Passionate Bits - A revolution has come to my desktop

October 30th 1998, Friday

A revolution has come to my desktop, and I've been fully blown away by it. Not that it's over by now --quite on the contrary, it's in its very beginning, and I don't know how long it'll take until I can get a grasp, and breathe in. In the meantime, I'm enjoying this furious ride --very much.

What's this thing that has put my beloved routines upside down and that has made me neglect my home page? Which kind of what has made me almost forget my friends, stop my email and take my studies to a halt?

Linux's the thing. Linux's to blame.

I installed it out of curiosity, out of frustration. My friend Julito had been using it for three years, and now and then we liked making a row about Microsoft's products (he being a scatterbrained Bill Gates' fan, of course). The fact is --no matter how baseless and wrongheaded his arguments were (not a single crash in three years, not even a lost chain, all the software free and no proprietary formats, etc. etc.), they were persuasive. And the Net, as well --what a rush with Linux, lately.

(For those who don't know, Linux is an operating system, like Windows, MSDOS or UNIX. Different from them --which are proprietary software-- it's free software: this means that it can be freely copied and distributed, and it may be modified in any way, and you can even make a profit by redistributing it or selling it. The only restriction it imposes is that you can't restrict others to do the same --you can't hide the source code.
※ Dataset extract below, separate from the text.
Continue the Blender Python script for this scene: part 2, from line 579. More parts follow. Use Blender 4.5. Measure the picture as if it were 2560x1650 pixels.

It's based on the premise that software has no owners, the same way neither has science: your output is my input --that's the way scientific progress is made of. Linux was the original creation of Linus Torvalds, who as a student at the University of Helsinki wrote it from scratch in 1993, and then asked for help to the Internet community to make it a whole and valuable operating system. He got an impressive response, and thousands of programmers all over the world began to submit needed parts of the code. That's the way Linux has been made, and the way in which it goes on evolving).

Such a thing I had to try it. Furthermore, I had gone through some frustrations with the software I was using --one way or the other. I began being fed up with proprietary formats, and considered the possibility to convert all my documents (and they're a heap, believe me) from Word to HTML, my messages from RTF to plain ASCII, to expunge my web pages from any Microsoft's or Netscape's HTML's proprietary tags... In other words, to trade glamour for portability (this is easily understood with the comparison between Word format and HTML. HTML is not a proprietary format; anyone with the technical skills can make a program capable to read my document in HTML; that's not the case if my document is Word's, because Microsoft keeps the code for the Word's format as its very precious secret. I'll be forcing you to buy Word if I want you to read my document --or WordPerfect, or whatever).

But that was me, Microsoft's ever lover and admirer. What a shock! Anyway, I bought a book about Linux with an attached CD, and installed it.

And I love it. Now we are my computer and I, mutually involved. I'm learning hard --Linux is another thing, another concept of computing, so training is required. Up to the moment, only one thing I can tell you for sure: Linux is fun, Windows is boring.